Election of Executive – June 2

A proposal was made to postpone the discussion of the executive branch until the issue of the senate was decided. The proposal was voted down, so the topic of the executive was resumed.

Mode of Appointing

Mr. Wilson proposed a substitute resolution to divide the states into districts and let the people eligible to elect members of the House of Representatives choose one or more “electors” from each district. These electors would then select the president. These are his words:

“that the Executive Magistracy shall be elected in the following manner: That the states be divided into _____ districts; & that the persons qualified to vote in each district for members of the first branch of the national legislature elect _____ members for their respective districts to be electors of the Executive Magistracy, that the said Electors of the Executive magistracy meet at _____ and they or any _____ of them so met shall proceed to elect by ballot, but not out of their body _____ person __ in whom the Executive authority of the national Government shall be vested.”

Mr Wilson wanted an election without the intervention of the states. He thought that this was better than an election by the national legislature.

Mr Gerry was opposed to the election by the national legislature saying that it would cause intrigue and trading votes for favors. He liked Mr. Wilson’s plan but was afraid that it would turn too much power to partisans and weaken the states. He preferred votes by states rather than electors. Alternatively he favored “…letting the Legislatures nominate, and the electors appoint.” He was also concerned that the people might not be well enough informed to directly choose electors, particularly in large districts.

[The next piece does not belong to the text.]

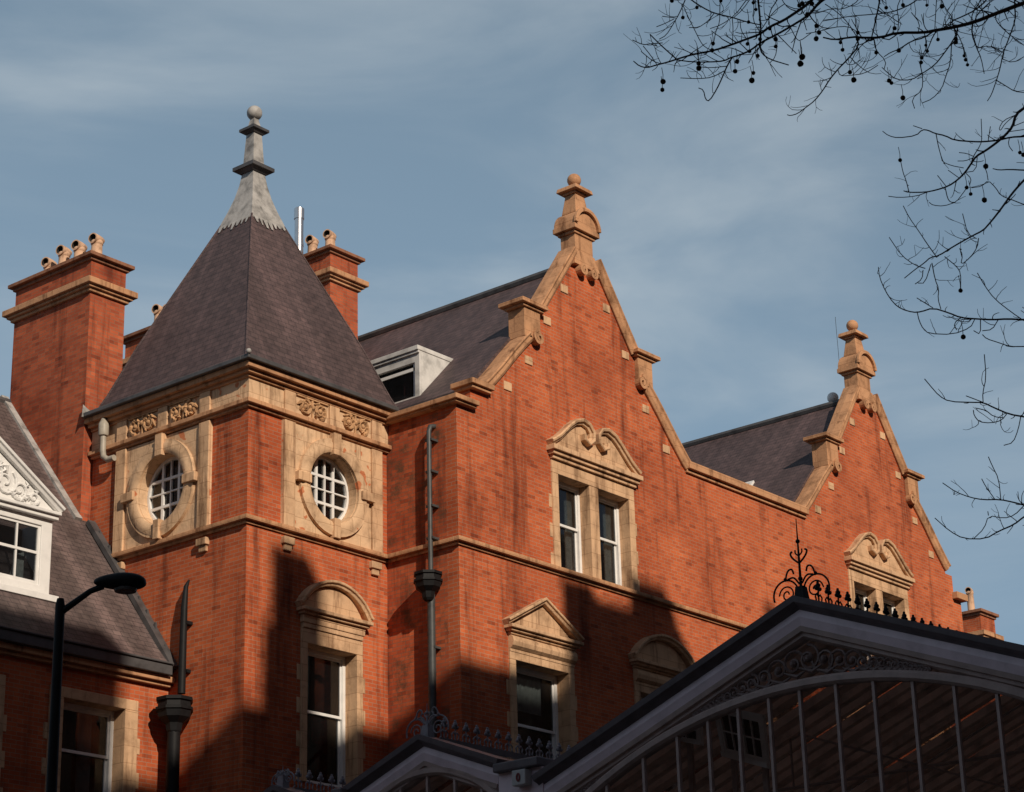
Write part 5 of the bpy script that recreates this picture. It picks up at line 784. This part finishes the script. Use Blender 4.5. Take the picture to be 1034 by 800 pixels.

Mr. Williamson saw no advantage in having another set of electors chosen by the people when the people had already chosen the members of the House of Representatives. It seemed to him more bother and expense.

VOTE – on Mr. Wilson’s Substitute


VOTE – on Legislature electing Executive for 7 years


No Salary for Executive

Dr. Franklin moved to postpone the discussion of salary of the executive in order for him to propose that expenses be defrayed but no salary be offered to the executive.

Benjamin Franklin

Benjamin Franklin suggested that the executive (or executives) serve without salary. “…do not sow the seeds of contention, faction & tumult, by making our posts of honour, places of profit.” This was not an effort to save money. To listen to the reasoning that he used in his speech to support his idea click the “listen” button below. To read his speech click the “read” button.


The committee listened to Dr. Franklin’s speech out of respect to him, but action on the proposal was postponed.


Mr. Dickenson moved “that the Executive be made removable by the National Legislature on the request of a majority of the Legislatures of individual States.” He wanted considerable powers to be left in the hands of the States.

Mr. Bedford seconded the motion.

Mr. Sherman said the National Legislature should be able to remove the Executive at pleasure.

Mr. Mason wanted some way to remove an unfit executive. He was against making the Executive a creature of the Legislature.

Mr. Madison and Mr. Wilson were opposed to states having an equal vote to remove an executive. This would let the small states keep an unfit executive when a majority of the people wanted to get rid of him.

Mr Dickenson was adamant that the the legislative, executive, and judicial were to be kept as independent as possible. He thought the strong type of executive that some people were contemplating was inconsistent with a republic. A strong executive would be found only in a limited monarchy. The strength of the executive in the British government comes largely from those individuals that the Crown draws to itself. In our situation we need to find some substitute. He thought that the two branches of the legislature helped to provide stability. He was also in favor of keeping the states strong rather than consolidating them into one nation which he thought would eventually bring about the end of this nation as it had other simple republics. He thought that a limited monarchy was one of the best governments possible but that monarchy did not fit in with the situation in this land or “the spirit of the times” as he called it. We could not easily create a class of nobles that would be required for a limited monarchy. He believed that even though we would not be able to attain the best form of government we should not despair. The fact that ancient republics flourished for a while then vanished shows that something was amis in their structure. We should therefore seek to remedy those structural problems. Fortunately, because the nation was already composed of independent states and the national legislature was to be divided into two houses, these two factors could provide the solution to the dilemma.

Motion to strike out removal of Executive “on request by a majority of the Legislatures of the individual States”

VOTE – on removing this clause


Motion to remove Executive by National Legislature on request by a majority of state Legislatures.

VOTE – on this motion


Motion to make Executive ineligible for re-election after seven years.

VOTE – on this motion


Mr. Williamson moved to add clause “and to be removable on impeachment & conviction of mal-practice or neglect.”